Râd:22 ve Leyl:20 bunu dileyenlere tahsis
edilmişti… “İlle’btiğae vechi rabbih’il-e’lâ”
Acaba, bu
âyetlerdeki "vech" Rabbimizin rızası mıydı? Yoksa, rızâyı da içine
alan daha soyut bir anlatım mıydı???
Üstelik, ben daha
insanın vechine ilişkin tatmin edici cevaplara ulaşmış değildim?!
Ancak, Bakara:207′ye ve 265′e baktığımda Yaradan’ın rızâsını
(vechini değil) orada açıkça gördüm: “İbtiğâe merdâtillah….”
Peki,
Allah’ı hoşnut (razı) etmeyi istemekle, onun vechini ibtiğa etmek arasında fark
olmadığını düşünebilir miydik??
Bunu
düşünmemize müsâde edilseydi; bu ifâde farklılıkları olur muydu??
Okumaya (İkra
ve rabbüke’l-ekrem) devam ettim…
Allah'ın
vechini irâde, murâd (etmek)
Evet,
bir kısım insanlar da vardı ki Allah’ın vechini murad edinmişlerdi… Bu
durumlarına paralel sergiledikleri ameller, hep daha âdil bir dünya içindi…

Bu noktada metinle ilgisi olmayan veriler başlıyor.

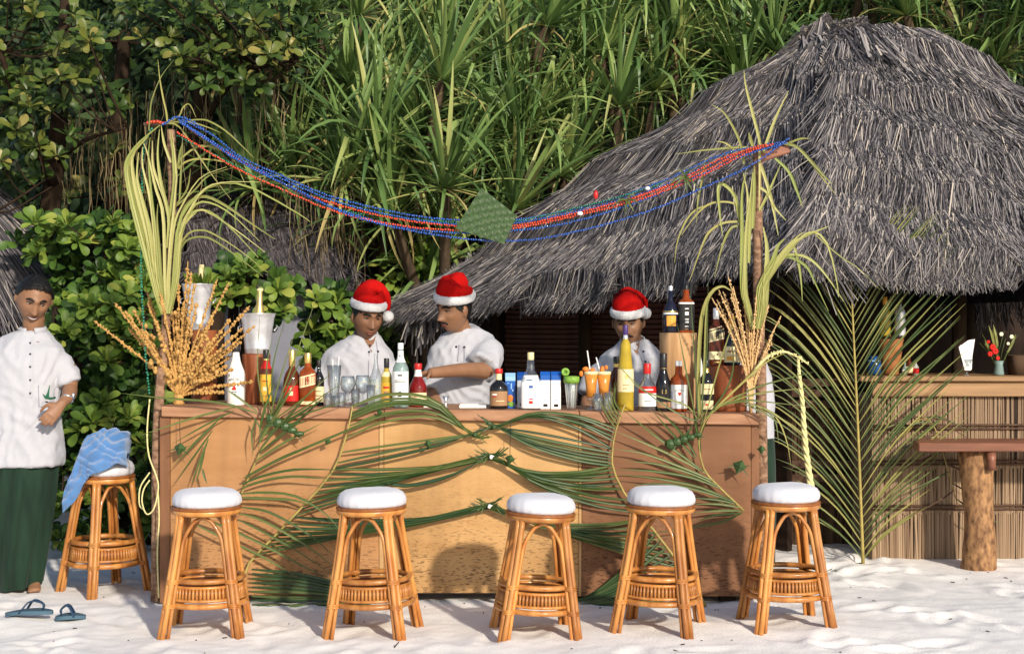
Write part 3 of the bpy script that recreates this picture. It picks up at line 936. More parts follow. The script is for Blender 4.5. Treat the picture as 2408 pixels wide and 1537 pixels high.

Cenâbı Mevlâ hem amellerinden hem de niyetlerinden birbirini tâkip eden iki
âyette bilgi veriyordu..
Vechini islâm etmekten
başlayarak; Allah’ın vechini murad edinmeye kadar okuduklarımda yer alan insan
modelleri, hep dünya ve insanlık için daha güzelini eyleme dökebilen
niteliklerle anılıyorlardı… Ortak özellikleri buydu!
Rabbimiz,
bir vech meselesi olarak farklarını ortaya koymuştu; ama ben farkları
kavrayabildiğimden pek emin değildim?!
Rabb'in
vechini irâde, murâd (etmek)
Benim
anlayışım kıttı… Ancak, Allah’ın izniyle aşarım ve bir gün anlarım ümidim çoktu!
Bu
ümidin verdiği enerji ile hayal gücümün koruma altına aldığı bu Kurânî
dünyadaki seferim, En’âm Sûresi’nin 52. âyeti ile karşılaşınca
zorunlu olarak son buldu!
Böyle
olunca, her şey eski hâline dönüverdi!!
Allah’ın
Resûlünü zâlimlerden olma tehlikesine karşı uyaran bir âyetti En’âm:52! Dahası 53. âyet bir fitnenin varlığından
bahsediyordu!
Bazı
insanlar vardı ve onlar Allah’ın değil -kelime olarak- Rabb'in vechini murâd
edinmişlerdi ve seherde gecede O’nu çağırıyorlardı…
“…
ellezîne yed’ûne rabbehüm bi’l-ğadâti ve’l-aşiyyi yürîdûne vechehû…”
Peki,
bunda ne mahzur vardı ki Peygambere onları kovmaması, “velâ tadrud” açıklığında
emrediliyor ve aksi durumun zulüm olacağı hükme bağlanıyordu??
Bununla
da bitmiyordu… Kehf:28′de aynı insanlar
hakkında Peygambere ve onun şahsında bize yeni tâlimatlar veriliyordu…
“V’asbir
nefseke ma’a…” emriyle onlarla beraber veya onlara karşı (?) sabırlı
olması; “..velâ ta’dü aynâke anhüm…” emriyle de gözünün
onların üstünde olması veya gözlerini onlardan ayırmaması isteniyordu??